◆ **Data supplied**
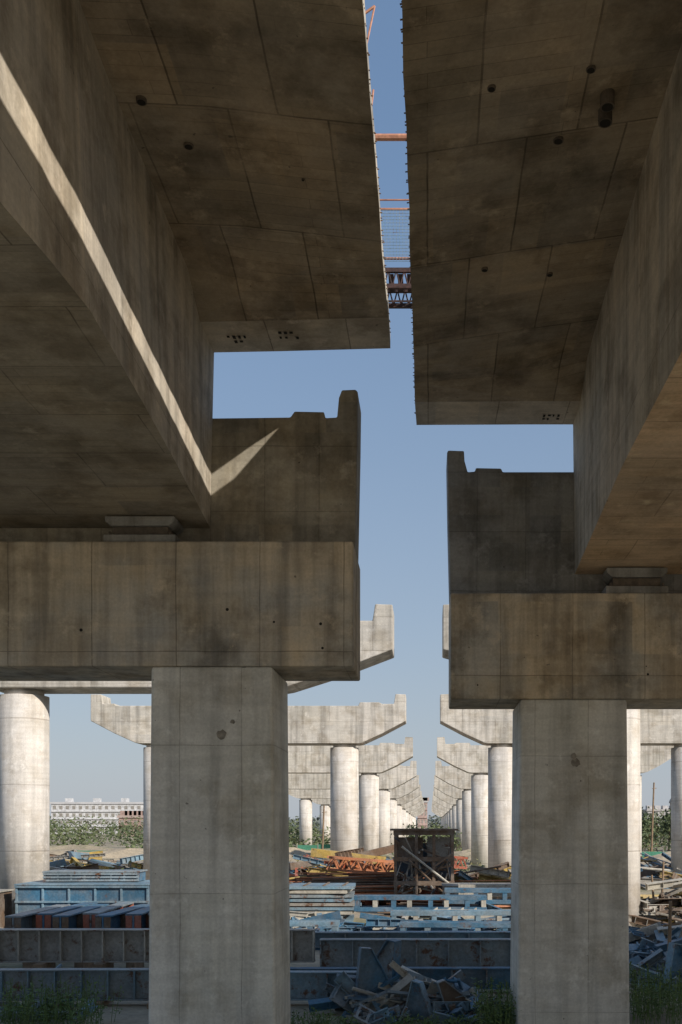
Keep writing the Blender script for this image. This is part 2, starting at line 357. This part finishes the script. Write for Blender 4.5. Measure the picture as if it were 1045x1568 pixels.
# ---------------------------------------------------------------- steel yard
PAL = [M_BLUE, M_LBLUE, M_RUST, M_RED, M_YEL, M_CREAM, M_GREY, M_GBLUE, M_DBLUE, M_ORG]
BL, LB, RU, RE, YE, CR, GR, GB, DB, OR = range(10)
def girder(x0, x1, y, z0, z1, w, mi, mi2=None, st=.6, rz=0, t=.03, name='steel_girder'):
    mb = MB(); L = x1 - x0
    mb.ibeam(L, z1 - z0, w, t, st, mi, TM((x0 + x1) / 2, y, (z0 + z1) / 2, 0, 0, rz), mi2); return mb.obj(name, PAL, .004)
def sleepers(x0, x1, y, z1, n):
    mb = MB()
    for i in range(n):
        x = x0 + (x1 - x0) * (i + .5) / n; mb.b2(x - .12, x + .12, y - .45, y + .45, GZ - .02, z1 - .003)
    mb.obj('timber_sleepers', [M_WOOD], .01)
girder(-10.6, -5.3, 22.0, -.38, .30, .30, GB, LB, .55, .012); girder(-5.2, -1.25, 22.05, -.38, .24, .30, LB, GB, .8, -.01); sleepers(-10.4, -1.6, 22, -.38, 7)
girder(-12.5, -2.9, 25.2, .02, .84, .34, GR, CR, .52); sleepers(-12, -3, 25.2, .02, 6)
girder(-12.5, -3.1, 25.9, .10, .70, .3, GB, RU, .7)
girder(-2.75, 2.9, 25.0, -.22, .62, .34, GB, GB, .75); sleepers(-2.5, 2.8, 25, -.22, 5)
girder(-3.6, 2.2, 23.6, -.40, .10, .3, BL, GB, .8, .015)
girder(-13.5, -5.2, 27.4, .20, .62, .3, LB, BL, 1.0); sleepers(-13, -6, 27.4, .2, 5)
girder(-3.5, 3.4, 27.6, .1, .52, .3, LB, GB, 1.1, .02); sleepers(-3, 3, 27.6, .1, 4)
for i in range(7):
    x = -12.0 + i * .66; mb = MB()
    mb.ibeam(4.2, .62, .46, .05, 1.2, BL if i % 3 else GB, TM(x, 31.0 + rnd.uniform(-.35, .35), .55 + rnd.uniform(0, .05), 0, 0, math.pi / 2 + rnd.uniform(-.05, .05)), RE if i % 2 else RU)
    mb.obj('steel_girder', PAL, .004)
sleepers(-12.4, -7.6, 29.6, .24, 4)
def form_box(x0, x1, y0, y1, z0, z1, mi, mi2, nr, name='steel_formwork_box', rz=0):
    M = TM((x0 + x1) / 2, (y0 + y1) / 2, 0, 0, 0, rz); a = (x1 - x0) / 2; b = (y1 - y0) / 2; mb = MB()
    mb.b2(-a, a, -b, b, z0, z1, mi, M)
    for i in range(nr + 1):
        x = -a + 2 * a * i / nr; mb.b2(x - .035, x + .035, -b - .07, -b - .001, z0 + .01, z1 - .01, mi2, M)
    for z in (z0 + .05, (z0 + z1) / 2, z1 - .05): mb.b2(-a - .05, a + .05, -b - .11, -b - .072, z - .035, z + .035, mi2, M)
    mb.b2(-a - .06, a + .06, -b - .12, b + .06, z1 + .001, z1 + .05, mi2, M); mb.obj(name, PAL, .006)
form_box(-14.5, -9.9, 35, 37.5, .2, 1.35, BL, LB, 5); sleepers(-14, -10, 35.6, .2, 4)
form_box(-13.9, -10.6, 36, 37.2, 1.42, 1.75, BL, GB, 7, rz=.05)
form_box(-18.5, -15.1, 34, 36, -.3, 1.1, RU, CR, 6)
form_box(-16.9, -14.9, 32, 33.5, -.4, .7, BL, DB, 4)
def ladder(x0, x1, y, z0, z1, mi, mi2, n, rz=0, w=.5):
    M = TM((x0 + x1) / 2, y, 0, 0, 0, rz); a = (x1 - x0) / 2; mb = MB()
    for yy in (-w / 2, w / 2):
        mb.b2(-a, a, yy - .09, yy + .09, z0, z0 + .16, mi, M); mb.b2(-a, a, yy - .09, yy + .09, z1 - .16, z1, mi, M)
    for i in range(n + 1):
        x = -a + .12 + (2 * a - .24) * i / n + (rnd.uniform(-.08, .08) if 0 < i < n else 0)
        mb.b2(x - .09, x + .09, -w / 2 - .07, w / 2 + .07, z0 + .161, z1 - .161, mi2 if i % 2 else mi, M)
    mb.obj('steel_frame', PAL, .005)
ladder(-2.9, 2.2, 38.5, .15, .75, BL, CR, 7); ladder(.6, 4.3, 39.6, .35, .95, BL, CR, 6, -.04); ladder(-1.4, 4.1, 35.8, -.15, .4, LB, CR, 7, .03); ladder(-1.0, 4.4, 33.4, -.3, .22, BL, GB, 6, -.05)
ladder(-3.2, 1.2, 31.2, -.35, .12, BL, LB, 5, .06); ladder(1.2, 5, 41.5, .5, 1.0, CR, YE, 5); ladder(-8, -3, 33, -.3, .3, LB, BL, 6)
form_box(.6, 3.6, 43, 45, .0, .8, CR, GR, 9)
mb = MB(); z = GZ
for i in range(9):
    h = .12; mi = (LB, GB, CR, LB, GR)[i % 5]
    mb.box((0, 0, z + h / 2), (3.2 + rnd.uniform(-.5, .3), 2.4, h), mi, TM(-4.7 + rnd.uniform(-.25, .25), 41.5, 0, 0, 0, rnd.uniform(-.06, .06))); z += h + .05
    for k in range(4): mb.box((-1.2 + k * .8, 0, z - .025), (.08, 2.2, .048), RU, TM(-4.7, 41.5, 0))
mb.obj('steel_plate_stack', PAL, .004)
mb = MB(); x0, x1, y0, y1, z0, z1 = -1.55, 1.05, 45.5, 47.8, GZ, 3.2
for z in (z0 + .1, .8, 1.9, z1 - .1):
    for yy in (y0, y1): mb.b2(x0 - .1, x1 + .1, yy - .09, yy + .09, z - .1, z + .1, RU)
    for xx in (x0, x1): mb.b2(xx - .075, xx + .075, y0 + .091, y1 - .091, z - .09, z + .09, RU)
for xx in (x0, -.6, .2, x1):
    for yy in (y0, y1): mb.b2(xx - .07, xx + .07, yy - .07, yy + .07, z0, z1 - .2, RU)
mb.b2(x0 - .25, x1 + .25, y0 - .2, y1 + .2, z1 + .003, z1 + .09, RU)
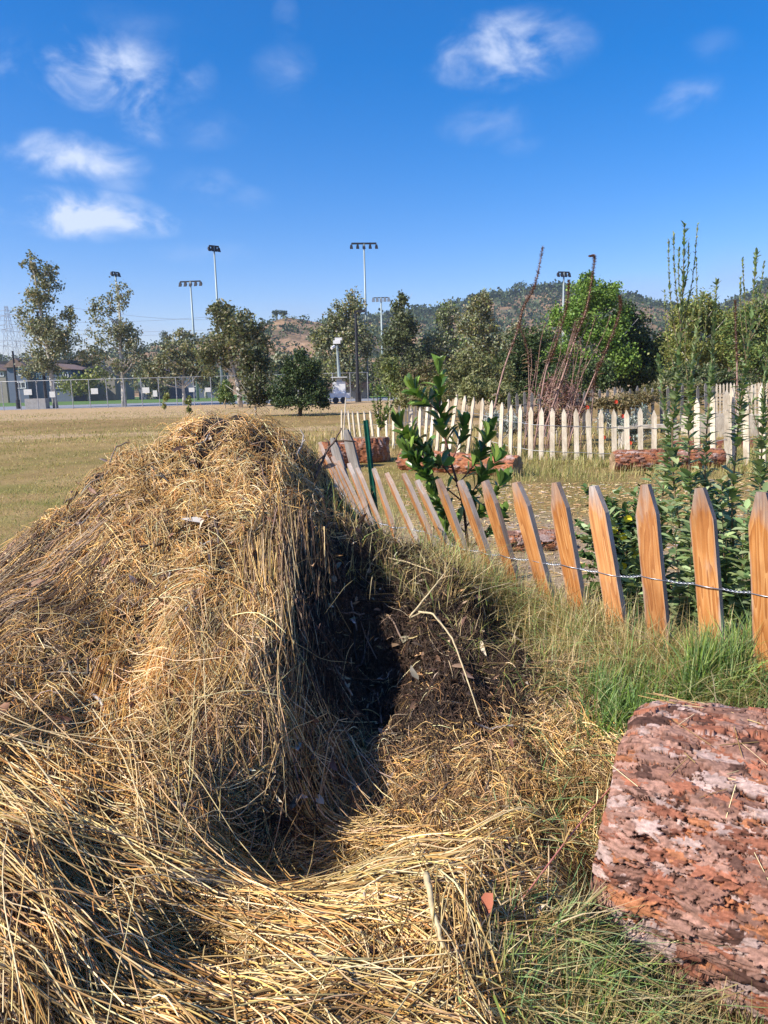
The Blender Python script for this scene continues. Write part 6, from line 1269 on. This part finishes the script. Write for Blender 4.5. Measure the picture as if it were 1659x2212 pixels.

◆ **Given instruction**
Repeat the records above exactly, leaving out any pictures they contain.

◆ **Reply**
Keep writing the Blender script for this image. This is part 2, starting at line 357. This part finishes the script. Write for Blender 4.5. Measure the picture as if it were 1045x1568 pixels.
# ---------------------------------------------------------------- steel yard
PAL = [M_BLUE, M_LBLUE, M_RUST, M_RED, M_YEL, M_CREAM, M_GREY, M_GBLUE, M_DBLUE, M_ORG]
BL, LB, RU, RE, YE, CR, GR, GB, DB, OR = range(10)
def girder(x0, x1, y, z0, z1, w, mi, mi2=None, st=.6, rz=0, t=.03, name='steel_girder'):
    mb = MB(); L = x1 - x0
    mb.ibeam(L, z1 - z0, w, t, st, mi, TM((x0 + x1) / 2, y, (z0 + z1) / 2, 0, 0, rz), mi2); return mb.obj(name, PAL, .004)
def sleepers(x0, x1, y, z1, n):
    mb = MB()
    for i in range(n):
        x = x0 + (x1 - x0) * (i + .5) / n; mb.b2(x - .12, x + .12, y - .45, y + .45, GZ - .02, z1 - .003)
    mb.obj('timber_sleepers', [M_WOOD], .01)
girder(-10.6, -5.3, 22.0, -.38, .30, .30, GB, LB, .55, .012); girder(-5.2, -1.25, 22.05, -.38, .24, .30, LB, GB, .8, -.01); sleepers(-10.4, -1.6, 22, -.38, 7)
girder(-12.5, -2.9, 25.2, .02, .84, .34, GR, CR, .52); sleepers(-12, -3, 25.2, .02, 6)
girder(-12.5, -3.1, 25.9, .10, .70, .3, GB, RU, .7)
girder(-2.75, 2.9, 25.0, -.22, .62, .34, GB, GB, .75); sleepers(-2.5, 2.8, 25, -.22, 5)
girder(-3.6, 2.2, 23.6, -.40, .10, .3, BL, GB, .8, .015)
girder(-13.5, -5.2, 27.4, .20, .62, .3, LB, BL, 1.0); sleepers(-13, -6, 27.4, .2, 5)
girder(-3.5, 3.4, 27.6, .1, .52, .3, LB, GB, 1.1, .02); sleepers(-3, 3, 27.6, .1, 4)
for i in range(7):
    x = -12.0 + i * .66; mb = MB()
    mb.ibeam(4.2, .62, .46, .05, 1.2, BL if i % 3 else GB, TM(x, 31.0 + rnd.uniform(-.35, .35), .55 + rnd.uniform(0, .05), 0, 0, math.pi / 2 + rnd.uniform(-.05, .05)), RE if i % 2 else RU)
    mb.obj('steel_girder', PAL, .004)
sleepers(-12.4, -7.6, 29.6, .24, 4)
def form_box(x0, x1, y0, y1, z0, z1, mi, mi2, nr, name='steel_formwork_box', rz=0):
    M = TM((x0 + x1) / 2, (y0 + y1) / 2, 0, 0, 0, rz); a = (x1 - x0) / 2; b = (y1 - y0) / 2; mb = MB()
    mb.b2(-a, a, -b, b, z0, z1, mi, M)
    for i in range(nr + 1):
        x = -a + 2 * a * i / nr; mb.b2(x - .035, x + .035, -b - .07, -b - .001, z0 + .01, z1 - .01, mi2, M)
    for z in (z0 + .05, (z0 + z1) / 2, z1 - .05): mb.b2(-a - .05, a + .05, -b - .11, -b - .072, z - .035, z + .035, mi2, M)
    mb.b2(-a - .06, a + .06, -b - .12, b + .06, z1 + .001, z1 + .05, mi2, M); mb.obj(name, PAL, .006)
form_box(-14.5, -9.9, 35, 37.5, .2, 1.35, BL, LB, 5); sleepers(-14, -10, 35.6, .2, 4)
form_box(-13.9, -10.6, 36, 37.2, 1.42, 1.75, BL, GB, 7, rz=.05)
form_box(-18.5, -15.1, 34, 36, -.3, 1.1, RU, CR, 6)
form_box(-16.9, -14.9, 32, 33.5, -.4, .7, BL, DB, 4)
def ladder(x0, x1, y, z0, z1, mi, mi2, n, rz=0, w=.5):
    M = TM((x0 + x1) / 2, y, 0, 0, 0, rz); a = (x1 - x0) / 2; mb = MB()
    for yy in (-w / 2, w / 2):
        mb.b2(-a, a, yy - .09, yy + .09, z0, z0 + .16, mi, M); mb.b2(-a, a, yy - .09, yy + .09, z1 - .16, z1, mi, M)
    for i in range(n + 1):
        x = -a + .12 + (2 * a - .24) * i / n + (rnd.uniform(-.08, .08) if 0 < i < n else 0)
        mb.b2(x - .09, x + .09, -w / 2 - .07, w / 2 + .07, z0 + .161, z1 - .161, mi2 if i % 2 else mi, M)
    mb.obj('steel_frame', PAL, .005)
ladder(-2.9, 2.2, 38.5, .15, .75, BL, CR, 7); ladder(.6, 4.3, 39.6, .35, .95, BL, CR, 6, -.04); ladder(-1.4, 4.1, 35.8, -.15, .4, LB, CR, 7, .03); ladder(-1.0, 4.4, 33.4, -.3, .22, BL, GB, 6, -.05)
ladder(-3.2, 1.2, 31.2, -.35, .12, BL, LB, 5, .06); ladder(1.2, 5, 41.5, .5, 1.0, CR, YE, 5); ladder(-8, -3, 33, -.3, .3, LB, BL, 6)
form_box(.6, 3.6, 43, 45, .0, .8, CR, GR, 9)
mb = MB(); z = GZ
for i in range(9):
    h = .12; mi = (LB, GB, CR, LB, GR)[i % 5]
    mb.box((0, 0, z + h / 2), (3.2 + rnd.uniform(-.5, .3), 2.4, h), mi, TM(-4.7 + rnd.uniform(-.25, .25), 41.5, 0, 0, 0, rnd.uniform(-.06, .06))); z += h + .05
    for k in range(4): mb.box((-1.2 + k * .8, 0, z - .025), (.08, 2.2, .048), RU, TM(-4.7, 41.5, 0))
mb.obj('steel_plate_stack', PAL, .004)
mb = MB(); x0, x1, y0, y1, z0, z1 = -1.55, 1.05, 45.5, 47.8, GZ, 3.2
for z in (z0 + .1, .8, 1.9, z1 - .1):
    for yy in (y0, y1): mb.b2(x0 - .1, x1 + .1, yy - .09, yy + .09, z - .1, z + .1, RU)
    for xx in (x0, x1): mb.b2(xx - .075, xx + .075, y0 + .091, y1 - .091, z - .09, z + .09, RU)
for xx in (x0, -.6, .2, x1):
    for yy in (y0, y1): mb.b2(xx - .07, xx + .07, yy - .07, yy + .07, z0, z1 - .2, RU)
mb.b2(x0 - .25, x1 + .25, y0 - .2, y1 + .2, z1 + .003, z1 + .09, RU)
The Blender Python script for this scene continues. Write part 6, from line 1269 on. This part finishes the script. Write for Blender 4.5. Measure the picture as if it were 1659x2212 pixels.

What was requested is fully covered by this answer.